During this short trip, I seem to have developed a severe case of cultural whiplash. I´d just started to adjust to living in a house whose kitchen has no floor, rarely seeing a flushing toilet, and eating rice and beans three times a day when I was whisked away to a posh B and B with hot showers and a swimming pool. Three nights ago I was sleeping under a mosquito net and praying I wouldn´t have to get up to use the latrine in the middle of the night. Last night I was drinking rum and cokes by the pool and eating Pizza Hut and sushi (delivered to the hotel, free of charge).

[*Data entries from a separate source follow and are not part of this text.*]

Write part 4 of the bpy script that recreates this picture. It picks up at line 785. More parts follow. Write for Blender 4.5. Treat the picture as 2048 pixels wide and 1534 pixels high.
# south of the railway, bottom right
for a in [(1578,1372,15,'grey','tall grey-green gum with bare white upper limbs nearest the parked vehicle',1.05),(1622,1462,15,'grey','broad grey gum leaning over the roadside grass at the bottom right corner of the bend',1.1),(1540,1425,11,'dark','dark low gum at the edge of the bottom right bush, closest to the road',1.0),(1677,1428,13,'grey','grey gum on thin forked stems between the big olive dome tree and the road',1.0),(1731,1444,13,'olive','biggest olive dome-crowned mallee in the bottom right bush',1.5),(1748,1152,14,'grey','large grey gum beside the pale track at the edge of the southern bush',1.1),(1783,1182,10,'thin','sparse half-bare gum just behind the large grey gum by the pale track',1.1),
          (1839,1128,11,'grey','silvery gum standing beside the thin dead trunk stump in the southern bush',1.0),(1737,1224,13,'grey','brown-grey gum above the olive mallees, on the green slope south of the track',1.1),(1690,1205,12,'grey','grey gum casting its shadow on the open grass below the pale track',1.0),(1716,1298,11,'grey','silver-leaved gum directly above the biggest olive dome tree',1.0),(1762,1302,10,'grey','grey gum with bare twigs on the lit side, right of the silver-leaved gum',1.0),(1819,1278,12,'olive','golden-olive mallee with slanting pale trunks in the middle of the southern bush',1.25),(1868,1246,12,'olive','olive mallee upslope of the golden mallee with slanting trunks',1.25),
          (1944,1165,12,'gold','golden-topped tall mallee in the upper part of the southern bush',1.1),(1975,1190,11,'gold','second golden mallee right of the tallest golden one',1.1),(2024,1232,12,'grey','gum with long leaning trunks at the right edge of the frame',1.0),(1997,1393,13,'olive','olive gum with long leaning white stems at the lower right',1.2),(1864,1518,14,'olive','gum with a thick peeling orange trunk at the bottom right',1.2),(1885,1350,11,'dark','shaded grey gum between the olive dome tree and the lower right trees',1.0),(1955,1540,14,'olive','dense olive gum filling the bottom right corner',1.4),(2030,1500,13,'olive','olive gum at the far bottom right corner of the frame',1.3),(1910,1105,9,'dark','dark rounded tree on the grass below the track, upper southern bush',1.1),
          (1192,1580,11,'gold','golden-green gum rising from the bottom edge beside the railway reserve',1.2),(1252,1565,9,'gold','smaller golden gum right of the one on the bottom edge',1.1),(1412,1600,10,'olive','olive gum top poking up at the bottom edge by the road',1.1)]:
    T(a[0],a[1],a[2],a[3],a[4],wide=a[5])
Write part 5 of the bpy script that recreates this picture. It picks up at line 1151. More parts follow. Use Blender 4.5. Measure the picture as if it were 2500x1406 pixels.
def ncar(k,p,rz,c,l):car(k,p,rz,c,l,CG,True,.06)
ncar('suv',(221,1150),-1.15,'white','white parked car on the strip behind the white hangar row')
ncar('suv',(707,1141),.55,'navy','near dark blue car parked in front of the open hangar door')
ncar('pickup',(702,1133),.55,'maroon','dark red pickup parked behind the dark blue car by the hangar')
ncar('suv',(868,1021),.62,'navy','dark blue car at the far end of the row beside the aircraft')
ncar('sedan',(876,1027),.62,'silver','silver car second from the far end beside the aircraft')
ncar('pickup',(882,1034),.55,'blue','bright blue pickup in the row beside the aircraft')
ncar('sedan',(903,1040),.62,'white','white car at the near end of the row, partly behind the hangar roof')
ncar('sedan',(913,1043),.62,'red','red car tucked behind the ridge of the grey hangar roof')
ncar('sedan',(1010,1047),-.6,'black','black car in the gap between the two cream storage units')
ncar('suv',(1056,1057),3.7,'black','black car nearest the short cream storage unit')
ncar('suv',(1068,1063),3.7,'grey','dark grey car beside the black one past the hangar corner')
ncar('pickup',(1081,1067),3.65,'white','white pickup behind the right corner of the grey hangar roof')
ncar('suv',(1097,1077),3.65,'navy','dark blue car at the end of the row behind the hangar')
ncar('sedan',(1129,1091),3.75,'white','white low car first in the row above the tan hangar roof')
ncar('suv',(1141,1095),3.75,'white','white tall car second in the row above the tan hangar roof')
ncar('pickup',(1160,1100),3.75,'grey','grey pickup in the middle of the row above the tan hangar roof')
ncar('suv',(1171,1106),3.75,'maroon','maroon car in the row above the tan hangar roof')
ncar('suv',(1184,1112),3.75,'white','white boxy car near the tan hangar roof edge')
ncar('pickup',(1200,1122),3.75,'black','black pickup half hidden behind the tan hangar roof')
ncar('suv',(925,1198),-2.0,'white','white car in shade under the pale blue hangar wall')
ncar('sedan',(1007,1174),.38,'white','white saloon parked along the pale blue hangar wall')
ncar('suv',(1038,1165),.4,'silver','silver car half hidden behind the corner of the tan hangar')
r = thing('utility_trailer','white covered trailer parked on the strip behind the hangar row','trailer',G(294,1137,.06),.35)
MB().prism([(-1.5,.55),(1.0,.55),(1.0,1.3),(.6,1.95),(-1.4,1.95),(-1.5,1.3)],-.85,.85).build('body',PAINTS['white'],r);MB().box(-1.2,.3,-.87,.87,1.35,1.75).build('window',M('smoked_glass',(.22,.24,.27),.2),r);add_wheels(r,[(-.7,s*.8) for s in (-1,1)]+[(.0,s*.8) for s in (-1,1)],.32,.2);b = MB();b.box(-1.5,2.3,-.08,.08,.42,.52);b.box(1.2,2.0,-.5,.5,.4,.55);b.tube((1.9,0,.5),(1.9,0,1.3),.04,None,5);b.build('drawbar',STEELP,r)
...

This morning I´m enjoying a few more minutes of free wireless internet before I go to eat an American-style breakfast and then head out for my site. I feel very ready to do this job - or at least I did until they teased me with air conditioning and cable TV - but I´m expecting to have to decompress for a while once I get to my site. It´s not the campo lifestyle that´s the hard part - it´s the back and forthing that really gets me out of whack.